►

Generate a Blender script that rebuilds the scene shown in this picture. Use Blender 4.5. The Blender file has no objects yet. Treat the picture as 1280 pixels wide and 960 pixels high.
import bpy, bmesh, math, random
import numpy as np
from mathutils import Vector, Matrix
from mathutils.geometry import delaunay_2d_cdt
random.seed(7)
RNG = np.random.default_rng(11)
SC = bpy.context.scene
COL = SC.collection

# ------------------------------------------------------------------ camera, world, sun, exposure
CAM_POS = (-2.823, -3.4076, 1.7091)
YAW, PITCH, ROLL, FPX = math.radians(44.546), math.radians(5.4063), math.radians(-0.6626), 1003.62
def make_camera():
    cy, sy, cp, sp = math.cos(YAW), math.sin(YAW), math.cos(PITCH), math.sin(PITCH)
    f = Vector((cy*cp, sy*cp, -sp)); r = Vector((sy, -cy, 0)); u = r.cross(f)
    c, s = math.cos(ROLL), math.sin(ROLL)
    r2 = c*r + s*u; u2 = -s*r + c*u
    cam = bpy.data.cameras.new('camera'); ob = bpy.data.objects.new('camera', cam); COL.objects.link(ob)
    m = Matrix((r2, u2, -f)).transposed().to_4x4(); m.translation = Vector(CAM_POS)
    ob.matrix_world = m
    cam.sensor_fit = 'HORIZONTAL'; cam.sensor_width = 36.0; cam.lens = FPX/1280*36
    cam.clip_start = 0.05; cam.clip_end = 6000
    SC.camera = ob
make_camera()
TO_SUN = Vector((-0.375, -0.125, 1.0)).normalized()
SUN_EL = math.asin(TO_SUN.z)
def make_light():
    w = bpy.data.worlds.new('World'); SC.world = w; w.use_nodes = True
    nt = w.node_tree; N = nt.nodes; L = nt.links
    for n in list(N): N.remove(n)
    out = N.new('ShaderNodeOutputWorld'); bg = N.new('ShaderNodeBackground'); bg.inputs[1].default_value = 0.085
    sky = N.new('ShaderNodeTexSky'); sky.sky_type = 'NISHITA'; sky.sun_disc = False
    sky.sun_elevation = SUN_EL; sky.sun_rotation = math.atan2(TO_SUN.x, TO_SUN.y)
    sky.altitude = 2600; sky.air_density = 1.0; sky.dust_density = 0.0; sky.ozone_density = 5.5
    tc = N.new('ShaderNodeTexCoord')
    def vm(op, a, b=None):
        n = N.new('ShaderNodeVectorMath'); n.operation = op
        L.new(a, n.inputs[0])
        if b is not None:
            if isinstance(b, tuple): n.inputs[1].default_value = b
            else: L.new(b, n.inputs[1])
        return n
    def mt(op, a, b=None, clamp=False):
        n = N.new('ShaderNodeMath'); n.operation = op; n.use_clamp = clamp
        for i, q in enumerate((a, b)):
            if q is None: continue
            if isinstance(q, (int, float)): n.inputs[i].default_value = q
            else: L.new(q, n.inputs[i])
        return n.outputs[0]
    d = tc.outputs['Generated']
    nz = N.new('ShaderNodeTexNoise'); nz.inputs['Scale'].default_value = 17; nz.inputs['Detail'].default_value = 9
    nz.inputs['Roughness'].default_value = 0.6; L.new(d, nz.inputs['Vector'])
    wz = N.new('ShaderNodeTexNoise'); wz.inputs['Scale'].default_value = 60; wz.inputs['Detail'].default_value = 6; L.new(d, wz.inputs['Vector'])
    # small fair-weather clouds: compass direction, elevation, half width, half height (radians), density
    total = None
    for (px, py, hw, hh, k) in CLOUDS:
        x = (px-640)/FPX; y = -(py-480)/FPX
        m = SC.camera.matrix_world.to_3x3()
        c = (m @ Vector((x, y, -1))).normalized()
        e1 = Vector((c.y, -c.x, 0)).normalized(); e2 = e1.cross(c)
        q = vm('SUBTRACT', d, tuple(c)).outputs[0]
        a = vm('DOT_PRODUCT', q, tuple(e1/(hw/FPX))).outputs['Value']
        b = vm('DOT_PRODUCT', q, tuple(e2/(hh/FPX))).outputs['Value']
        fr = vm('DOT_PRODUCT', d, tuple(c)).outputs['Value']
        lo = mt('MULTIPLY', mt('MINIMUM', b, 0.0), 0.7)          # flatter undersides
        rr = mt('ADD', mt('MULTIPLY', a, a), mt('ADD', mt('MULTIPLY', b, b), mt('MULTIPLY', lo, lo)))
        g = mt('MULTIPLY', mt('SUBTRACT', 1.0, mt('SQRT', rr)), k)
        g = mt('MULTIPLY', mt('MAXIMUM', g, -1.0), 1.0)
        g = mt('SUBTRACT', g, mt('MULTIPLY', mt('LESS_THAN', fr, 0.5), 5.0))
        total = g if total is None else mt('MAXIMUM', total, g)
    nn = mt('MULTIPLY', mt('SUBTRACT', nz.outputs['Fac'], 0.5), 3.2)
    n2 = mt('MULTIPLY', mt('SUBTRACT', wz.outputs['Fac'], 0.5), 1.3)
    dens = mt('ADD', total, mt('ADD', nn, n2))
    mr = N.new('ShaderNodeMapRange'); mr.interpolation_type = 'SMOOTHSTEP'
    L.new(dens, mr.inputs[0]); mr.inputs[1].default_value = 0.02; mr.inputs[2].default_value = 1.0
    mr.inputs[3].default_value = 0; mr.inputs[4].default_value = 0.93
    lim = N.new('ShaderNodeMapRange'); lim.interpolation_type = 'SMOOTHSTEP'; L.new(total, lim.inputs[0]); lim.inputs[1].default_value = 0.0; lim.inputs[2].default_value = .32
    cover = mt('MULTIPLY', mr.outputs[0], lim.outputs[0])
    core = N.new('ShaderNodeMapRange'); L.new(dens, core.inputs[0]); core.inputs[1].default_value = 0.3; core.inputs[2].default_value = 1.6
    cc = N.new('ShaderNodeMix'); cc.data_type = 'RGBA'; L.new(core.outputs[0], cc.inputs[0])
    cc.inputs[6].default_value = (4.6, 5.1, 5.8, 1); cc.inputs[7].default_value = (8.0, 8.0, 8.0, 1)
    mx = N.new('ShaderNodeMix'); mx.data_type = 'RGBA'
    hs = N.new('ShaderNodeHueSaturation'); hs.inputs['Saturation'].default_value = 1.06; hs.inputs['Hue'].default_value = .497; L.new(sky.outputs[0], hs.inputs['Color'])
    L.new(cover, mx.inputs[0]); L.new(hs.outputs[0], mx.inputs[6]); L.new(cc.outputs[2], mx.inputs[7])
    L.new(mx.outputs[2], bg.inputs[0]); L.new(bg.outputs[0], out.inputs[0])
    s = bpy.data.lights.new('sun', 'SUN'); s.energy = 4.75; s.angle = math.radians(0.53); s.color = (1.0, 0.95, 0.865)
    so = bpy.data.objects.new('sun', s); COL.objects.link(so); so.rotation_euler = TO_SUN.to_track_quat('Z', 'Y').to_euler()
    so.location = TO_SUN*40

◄

- The request -
Quote exactly the first line of the data and every line after it through the one holding "COL = SC.collection".

- Reply -
Generate a Blender script that rebuilds the scene shown in this picture. Use Blender 4.5. The Blender file has no objects yet. Treat the picture as 1280 pixels wide and 960 pixels high.
import bpy, bmesh, math, random
import numpy as np
from mathutils import Vector, Matrix
from mathutils.geometry import delaunay_2d_cdt
random.seed(7)
RNG = np.random.default_rng(11)
SC = bpy.context.scene
COL = SC.collection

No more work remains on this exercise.